Movimiento Estudiantil is asking to meet and negotiate with the Financial Control Board, which students correctly point out only represents the banks and hedge funds. They are asking the board to accept one of various proposals to pay down the debt, including increasing property taxes on expensive homes or taxing the profits of US-owned businesses in Puerto Rico.

The idea that the Puerto Rican population can negotiate with or pressure the Wall Street banks and their political front men to carry out more humane debt payments is politically naïve at best. Roselló—a Clinton delegate at the Democratic National Convention—is a tool of the banks and is preparing to use state repression against popular opposition, while collaborating with the trade unions to contain and crush social anger.

Last week, José Carrión III, the head of the Financial Control Board, voiced his concern over the UPR’s refusal, so far, to end the occupation of the University by force. At a meeting of engineers Carrión, a wealthy insurance CEO and bankruptcy specialist, shed crocodile tears over UPR’s finances. “All the members of the JSF board are worried and saddened by what goes on at UPR,” he claimed, while making it clear the financial assault on UPR is “nonnegotiable,” as are all the austerity measures mandated by JSF. With the official declaration of Puerto Rican bankruptcy Carrión and others insist the strike and occupation of the university is the work of a minority of students who are infringing on the rights of the majority that supposedly welcome the brutal financial restructuring.

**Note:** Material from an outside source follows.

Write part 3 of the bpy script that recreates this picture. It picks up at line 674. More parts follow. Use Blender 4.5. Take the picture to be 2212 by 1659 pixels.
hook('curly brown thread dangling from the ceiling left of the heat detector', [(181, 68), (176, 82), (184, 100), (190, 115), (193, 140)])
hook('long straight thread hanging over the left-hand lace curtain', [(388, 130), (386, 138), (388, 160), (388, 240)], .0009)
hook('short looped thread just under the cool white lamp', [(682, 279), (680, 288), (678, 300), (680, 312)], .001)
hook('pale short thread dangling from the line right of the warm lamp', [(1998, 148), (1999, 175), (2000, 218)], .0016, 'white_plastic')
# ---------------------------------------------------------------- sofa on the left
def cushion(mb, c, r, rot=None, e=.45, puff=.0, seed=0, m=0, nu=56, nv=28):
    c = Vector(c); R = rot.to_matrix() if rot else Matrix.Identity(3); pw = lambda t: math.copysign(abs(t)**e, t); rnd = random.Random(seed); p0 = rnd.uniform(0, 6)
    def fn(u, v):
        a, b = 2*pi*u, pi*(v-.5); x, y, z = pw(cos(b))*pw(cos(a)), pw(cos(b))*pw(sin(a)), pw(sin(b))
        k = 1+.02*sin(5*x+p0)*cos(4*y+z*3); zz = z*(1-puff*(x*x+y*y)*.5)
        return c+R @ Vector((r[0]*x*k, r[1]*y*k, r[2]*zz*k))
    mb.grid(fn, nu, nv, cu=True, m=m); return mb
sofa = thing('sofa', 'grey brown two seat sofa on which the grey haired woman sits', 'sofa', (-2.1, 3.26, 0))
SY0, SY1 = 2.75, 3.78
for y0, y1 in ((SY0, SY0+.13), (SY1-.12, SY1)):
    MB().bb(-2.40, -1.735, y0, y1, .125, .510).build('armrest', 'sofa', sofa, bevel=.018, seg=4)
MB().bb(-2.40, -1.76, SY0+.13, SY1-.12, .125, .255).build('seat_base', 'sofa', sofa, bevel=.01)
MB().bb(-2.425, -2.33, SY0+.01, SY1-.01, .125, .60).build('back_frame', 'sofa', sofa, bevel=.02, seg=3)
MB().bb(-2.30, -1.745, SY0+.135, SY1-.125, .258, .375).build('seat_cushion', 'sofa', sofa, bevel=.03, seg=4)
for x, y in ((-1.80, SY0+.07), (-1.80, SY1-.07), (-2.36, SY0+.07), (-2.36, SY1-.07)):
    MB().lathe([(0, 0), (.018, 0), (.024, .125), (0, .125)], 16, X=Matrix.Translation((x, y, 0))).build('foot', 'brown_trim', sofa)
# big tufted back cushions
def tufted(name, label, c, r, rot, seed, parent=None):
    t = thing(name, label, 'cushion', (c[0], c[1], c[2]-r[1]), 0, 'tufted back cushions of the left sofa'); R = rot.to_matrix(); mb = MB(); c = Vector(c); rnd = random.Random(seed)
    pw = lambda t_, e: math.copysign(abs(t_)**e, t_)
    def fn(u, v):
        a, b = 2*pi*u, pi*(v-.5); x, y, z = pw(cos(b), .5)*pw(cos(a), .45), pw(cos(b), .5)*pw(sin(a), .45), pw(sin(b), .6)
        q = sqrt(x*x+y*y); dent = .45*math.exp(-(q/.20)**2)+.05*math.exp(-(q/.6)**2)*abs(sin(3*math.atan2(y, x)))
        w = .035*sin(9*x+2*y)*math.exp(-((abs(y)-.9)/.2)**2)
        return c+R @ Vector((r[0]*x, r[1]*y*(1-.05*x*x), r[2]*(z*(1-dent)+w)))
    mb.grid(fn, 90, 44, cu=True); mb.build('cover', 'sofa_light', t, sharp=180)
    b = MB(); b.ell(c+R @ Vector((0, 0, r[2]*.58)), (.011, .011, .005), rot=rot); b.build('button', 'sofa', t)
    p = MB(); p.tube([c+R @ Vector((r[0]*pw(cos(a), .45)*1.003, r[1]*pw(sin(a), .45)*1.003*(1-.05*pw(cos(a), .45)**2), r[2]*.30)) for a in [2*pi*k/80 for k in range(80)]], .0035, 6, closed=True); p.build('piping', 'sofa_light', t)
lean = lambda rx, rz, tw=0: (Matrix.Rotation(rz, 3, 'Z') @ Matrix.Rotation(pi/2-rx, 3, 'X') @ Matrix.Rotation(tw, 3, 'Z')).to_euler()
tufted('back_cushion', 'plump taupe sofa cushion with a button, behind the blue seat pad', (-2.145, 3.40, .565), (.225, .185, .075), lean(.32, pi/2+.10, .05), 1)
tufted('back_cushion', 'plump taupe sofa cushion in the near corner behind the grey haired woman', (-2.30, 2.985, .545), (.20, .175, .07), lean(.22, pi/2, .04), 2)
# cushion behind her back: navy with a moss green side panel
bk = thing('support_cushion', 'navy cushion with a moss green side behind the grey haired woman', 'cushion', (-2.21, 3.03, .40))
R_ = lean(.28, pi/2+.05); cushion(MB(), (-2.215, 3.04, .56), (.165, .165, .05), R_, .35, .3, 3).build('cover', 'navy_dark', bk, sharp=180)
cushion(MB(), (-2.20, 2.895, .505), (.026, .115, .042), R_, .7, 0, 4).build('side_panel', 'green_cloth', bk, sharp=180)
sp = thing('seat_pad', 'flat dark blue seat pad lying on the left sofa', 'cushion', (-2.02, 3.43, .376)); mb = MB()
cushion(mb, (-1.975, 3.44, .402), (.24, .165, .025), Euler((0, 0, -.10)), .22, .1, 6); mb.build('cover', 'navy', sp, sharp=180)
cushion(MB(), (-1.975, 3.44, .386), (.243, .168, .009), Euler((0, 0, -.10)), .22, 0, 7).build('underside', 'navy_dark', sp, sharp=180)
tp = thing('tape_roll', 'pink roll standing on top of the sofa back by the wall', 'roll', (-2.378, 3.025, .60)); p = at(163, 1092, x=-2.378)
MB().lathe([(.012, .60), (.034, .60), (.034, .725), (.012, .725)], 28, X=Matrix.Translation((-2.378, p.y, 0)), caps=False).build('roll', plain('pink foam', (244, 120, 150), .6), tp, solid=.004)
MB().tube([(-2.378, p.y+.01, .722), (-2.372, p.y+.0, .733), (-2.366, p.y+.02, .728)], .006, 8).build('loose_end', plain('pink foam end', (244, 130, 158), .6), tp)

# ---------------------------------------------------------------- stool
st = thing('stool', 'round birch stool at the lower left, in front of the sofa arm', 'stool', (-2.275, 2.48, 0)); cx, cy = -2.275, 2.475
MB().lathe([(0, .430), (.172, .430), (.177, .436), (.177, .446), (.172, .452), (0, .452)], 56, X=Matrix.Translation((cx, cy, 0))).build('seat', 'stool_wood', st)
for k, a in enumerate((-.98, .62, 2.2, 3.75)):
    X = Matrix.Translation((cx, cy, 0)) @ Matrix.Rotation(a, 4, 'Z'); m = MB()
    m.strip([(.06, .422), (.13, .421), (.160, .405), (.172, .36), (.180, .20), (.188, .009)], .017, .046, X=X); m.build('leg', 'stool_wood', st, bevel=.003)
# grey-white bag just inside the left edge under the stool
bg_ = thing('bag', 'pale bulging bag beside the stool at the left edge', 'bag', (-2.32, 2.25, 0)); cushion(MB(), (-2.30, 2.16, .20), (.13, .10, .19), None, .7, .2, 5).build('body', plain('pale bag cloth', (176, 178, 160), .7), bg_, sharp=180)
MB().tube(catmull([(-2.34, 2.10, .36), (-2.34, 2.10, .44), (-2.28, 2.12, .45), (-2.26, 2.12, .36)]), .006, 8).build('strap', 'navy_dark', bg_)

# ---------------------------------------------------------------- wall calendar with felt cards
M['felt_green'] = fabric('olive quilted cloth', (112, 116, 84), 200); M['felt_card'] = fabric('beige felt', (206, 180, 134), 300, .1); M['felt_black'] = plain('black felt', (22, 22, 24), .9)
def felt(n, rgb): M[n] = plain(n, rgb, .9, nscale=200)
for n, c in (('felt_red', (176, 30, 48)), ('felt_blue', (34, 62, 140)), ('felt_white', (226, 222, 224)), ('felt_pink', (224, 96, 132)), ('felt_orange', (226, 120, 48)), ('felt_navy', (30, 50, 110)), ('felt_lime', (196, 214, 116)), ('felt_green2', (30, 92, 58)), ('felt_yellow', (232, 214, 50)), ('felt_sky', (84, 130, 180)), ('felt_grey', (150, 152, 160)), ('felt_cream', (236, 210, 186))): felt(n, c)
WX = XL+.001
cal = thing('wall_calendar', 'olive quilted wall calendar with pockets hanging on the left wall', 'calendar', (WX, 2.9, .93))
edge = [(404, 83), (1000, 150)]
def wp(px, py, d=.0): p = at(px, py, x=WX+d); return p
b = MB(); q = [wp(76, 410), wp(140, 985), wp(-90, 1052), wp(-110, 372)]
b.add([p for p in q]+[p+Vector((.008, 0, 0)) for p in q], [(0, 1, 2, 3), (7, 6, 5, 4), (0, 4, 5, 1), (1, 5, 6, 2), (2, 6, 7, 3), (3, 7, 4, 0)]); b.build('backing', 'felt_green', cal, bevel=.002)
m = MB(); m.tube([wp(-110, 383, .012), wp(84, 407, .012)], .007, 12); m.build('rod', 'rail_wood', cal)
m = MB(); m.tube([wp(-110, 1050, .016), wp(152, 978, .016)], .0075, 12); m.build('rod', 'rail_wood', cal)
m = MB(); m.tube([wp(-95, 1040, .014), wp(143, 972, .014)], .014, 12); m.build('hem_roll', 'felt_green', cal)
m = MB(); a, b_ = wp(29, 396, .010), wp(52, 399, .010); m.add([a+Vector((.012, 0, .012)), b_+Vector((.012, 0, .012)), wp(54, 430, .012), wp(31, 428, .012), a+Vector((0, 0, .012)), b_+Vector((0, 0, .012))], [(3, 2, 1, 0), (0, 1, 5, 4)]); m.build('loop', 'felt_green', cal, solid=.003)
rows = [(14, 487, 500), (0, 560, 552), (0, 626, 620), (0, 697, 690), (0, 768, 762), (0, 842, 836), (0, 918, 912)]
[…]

The student strike was approved by majorities in two student assemblies and is an expression, still in an initial form, of far broader popular sentiment against austerity, which is centered in the working class. The financial control board, on the other hand, is made up of an unelected group of eight representatives of the banks, insurance companies and Wall Street vulture hedge funds who are accountable to no one except the financial aristocracy.